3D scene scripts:
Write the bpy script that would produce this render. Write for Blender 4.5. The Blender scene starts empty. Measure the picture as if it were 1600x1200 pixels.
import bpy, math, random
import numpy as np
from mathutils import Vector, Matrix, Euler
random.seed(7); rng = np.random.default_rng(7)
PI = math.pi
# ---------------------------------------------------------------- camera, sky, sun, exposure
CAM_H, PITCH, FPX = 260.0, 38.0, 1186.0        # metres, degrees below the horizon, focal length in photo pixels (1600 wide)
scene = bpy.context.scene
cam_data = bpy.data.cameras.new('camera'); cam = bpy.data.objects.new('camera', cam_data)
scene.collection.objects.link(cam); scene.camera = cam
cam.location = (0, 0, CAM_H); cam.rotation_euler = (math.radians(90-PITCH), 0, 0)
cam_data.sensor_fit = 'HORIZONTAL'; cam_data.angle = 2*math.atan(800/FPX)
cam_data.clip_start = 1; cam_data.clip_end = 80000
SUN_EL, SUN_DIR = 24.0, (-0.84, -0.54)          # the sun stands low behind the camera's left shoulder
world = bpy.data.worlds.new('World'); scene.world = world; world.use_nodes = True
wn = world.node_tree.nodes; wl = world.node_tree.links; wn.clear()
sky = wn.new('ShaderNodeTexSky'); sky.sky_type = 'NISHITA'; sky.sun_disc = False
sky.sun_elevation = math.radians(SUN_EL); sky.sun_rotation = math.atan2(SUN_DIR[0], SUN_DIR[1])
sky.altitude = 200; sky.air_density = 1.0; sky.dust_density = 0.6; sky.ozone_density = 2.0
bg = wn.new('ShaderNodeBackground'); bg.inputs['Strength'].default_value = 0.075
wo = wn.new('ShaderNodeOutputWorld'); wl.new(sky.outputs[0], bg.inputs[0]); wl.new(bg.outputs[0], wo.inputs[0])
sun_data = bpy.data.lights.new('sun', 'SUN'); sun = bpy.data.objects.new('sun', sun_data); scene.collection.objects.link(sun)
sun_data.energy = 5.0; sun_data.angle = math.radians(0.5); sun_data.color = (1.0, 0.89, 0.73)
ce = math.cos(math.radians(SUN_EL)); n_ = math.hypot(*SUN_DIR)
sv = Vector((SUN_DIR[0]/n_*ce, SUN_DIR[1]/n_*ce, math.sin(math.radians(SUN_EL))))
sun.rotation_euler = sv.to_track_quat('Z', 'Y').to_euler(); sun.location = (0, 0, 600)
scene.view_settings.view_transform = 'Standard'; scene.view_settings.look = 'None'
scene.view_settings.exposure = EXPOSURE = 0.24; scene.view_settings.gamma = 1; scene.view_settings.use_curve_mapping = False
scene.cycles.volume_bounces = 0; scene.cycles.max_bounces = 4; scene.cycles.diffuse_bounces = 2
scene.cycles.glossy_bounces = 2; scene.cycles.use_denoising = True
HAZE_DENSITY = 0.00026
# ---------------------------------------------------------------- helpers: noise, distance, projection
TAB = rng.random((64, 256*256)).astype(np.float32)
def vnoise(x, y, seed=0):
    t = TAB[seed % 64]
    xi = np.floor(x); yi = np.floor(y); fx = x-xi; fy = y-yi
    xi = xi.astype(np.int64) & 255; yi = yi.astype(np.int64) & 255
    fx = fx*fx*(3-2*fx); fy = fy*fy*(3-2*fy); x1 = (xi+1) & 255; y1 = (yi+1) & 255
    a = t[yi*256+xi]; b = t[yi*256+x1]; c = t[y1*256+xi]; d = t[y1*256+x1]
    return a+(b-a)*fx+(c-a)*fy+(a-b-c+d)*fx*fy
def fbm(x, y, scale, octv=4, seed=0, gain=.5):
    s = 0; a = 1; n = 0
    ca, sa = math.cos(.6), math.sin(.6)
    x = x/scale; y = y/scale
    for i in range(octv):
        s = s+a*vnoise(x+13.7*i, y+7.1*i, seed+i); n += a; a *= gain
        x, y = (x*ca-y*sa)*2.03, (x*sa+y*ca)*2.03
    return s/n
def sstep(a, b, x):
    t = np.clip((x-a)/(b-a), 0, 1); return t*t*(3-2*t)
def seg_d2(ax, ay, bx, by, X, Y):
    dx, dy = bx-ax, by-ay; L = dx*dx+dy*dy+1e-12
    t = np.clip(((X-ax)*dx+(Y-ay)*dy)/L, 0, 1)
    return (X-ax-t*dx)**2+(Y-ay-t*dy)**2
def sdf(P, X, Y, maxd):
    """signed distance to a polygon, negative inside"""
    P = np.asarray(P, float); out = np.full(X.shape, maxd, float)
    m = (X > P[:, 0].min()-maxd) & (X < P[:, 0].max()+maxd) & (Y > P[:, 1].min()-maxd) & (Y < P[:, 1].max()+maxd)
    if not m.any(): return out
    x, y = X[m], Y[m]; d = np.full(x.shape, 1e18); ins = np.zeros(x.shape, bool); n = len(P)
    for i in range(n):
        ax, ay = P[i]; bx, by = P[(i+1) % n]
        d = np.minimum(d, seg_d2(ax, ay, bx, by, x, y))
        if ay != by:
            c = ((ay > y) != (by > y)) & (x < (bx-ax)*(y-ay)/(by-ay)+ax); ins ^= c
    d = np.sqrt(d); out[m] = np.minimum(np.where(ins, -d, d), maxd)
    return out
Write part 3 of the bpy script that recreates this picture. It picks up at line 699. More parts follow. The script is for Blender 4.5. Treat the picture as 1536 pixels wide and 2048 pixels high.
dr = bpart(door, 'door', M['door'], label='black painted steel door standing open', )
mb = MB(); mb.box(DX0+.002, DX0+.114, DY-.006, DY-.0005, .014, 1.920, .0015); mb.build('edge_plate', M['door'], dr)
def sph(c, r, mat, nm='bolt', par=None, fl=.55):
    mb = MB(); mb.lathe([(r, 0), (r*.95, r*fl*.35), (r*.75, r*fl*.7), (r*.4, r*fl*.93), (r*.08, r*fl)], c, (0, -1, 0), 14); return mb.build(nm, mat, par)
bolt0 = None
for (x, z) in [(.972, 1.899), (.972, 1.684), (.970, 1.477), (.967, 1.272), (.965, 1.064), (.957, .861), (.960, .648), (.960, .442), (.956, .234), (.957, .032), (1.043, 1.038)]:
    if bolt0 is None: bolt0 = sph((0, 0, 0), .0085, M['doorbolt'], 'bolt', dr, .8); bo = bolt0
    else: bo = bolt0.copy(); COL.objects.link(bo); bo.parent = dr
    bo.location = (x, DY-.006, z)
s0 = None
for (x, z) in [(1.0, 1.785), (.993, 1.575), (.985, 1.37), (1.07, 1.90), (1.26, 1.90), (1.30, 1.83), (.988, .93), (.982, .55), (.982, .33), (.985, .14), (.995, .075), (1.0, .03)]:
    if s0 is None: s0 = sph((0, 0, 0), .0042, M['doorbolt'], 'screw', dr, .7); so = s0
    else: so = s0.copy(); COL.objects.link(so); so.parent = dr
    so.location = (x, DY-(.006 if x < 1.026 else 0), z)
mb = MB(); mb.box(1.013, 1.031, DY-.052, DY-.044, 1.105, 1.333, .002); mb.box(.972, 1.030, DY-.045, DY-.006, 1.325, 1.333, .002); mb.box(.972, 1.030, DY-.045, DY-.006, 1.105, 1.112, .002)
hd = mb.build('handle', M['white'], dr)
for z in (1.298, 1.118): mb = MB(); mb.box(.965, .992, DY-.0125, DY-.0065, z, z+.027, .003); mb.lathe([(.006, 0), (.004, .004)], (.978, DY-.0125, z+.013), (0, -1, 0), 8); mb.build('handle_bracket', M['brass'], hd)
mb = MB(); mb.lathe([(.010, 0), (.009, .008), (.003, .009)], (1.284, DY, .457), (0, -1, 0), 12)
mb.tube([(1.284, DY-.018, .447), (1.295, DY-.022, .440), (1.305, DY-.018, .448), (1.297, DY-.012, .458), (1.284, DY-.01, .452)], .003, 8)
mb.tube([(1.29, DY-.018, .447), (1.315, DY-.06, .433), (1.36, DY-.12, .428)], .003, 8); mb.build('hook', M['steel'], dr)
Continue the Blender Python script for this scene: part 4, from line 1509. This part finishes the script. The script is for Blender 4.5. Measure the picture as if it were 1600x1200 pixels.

§ WRITTEN INSTRUCTION
Looking at the entries above, how many lines contain the word "Measure"? Answer with the number alone.

§ ANSWER TO THE TASK
2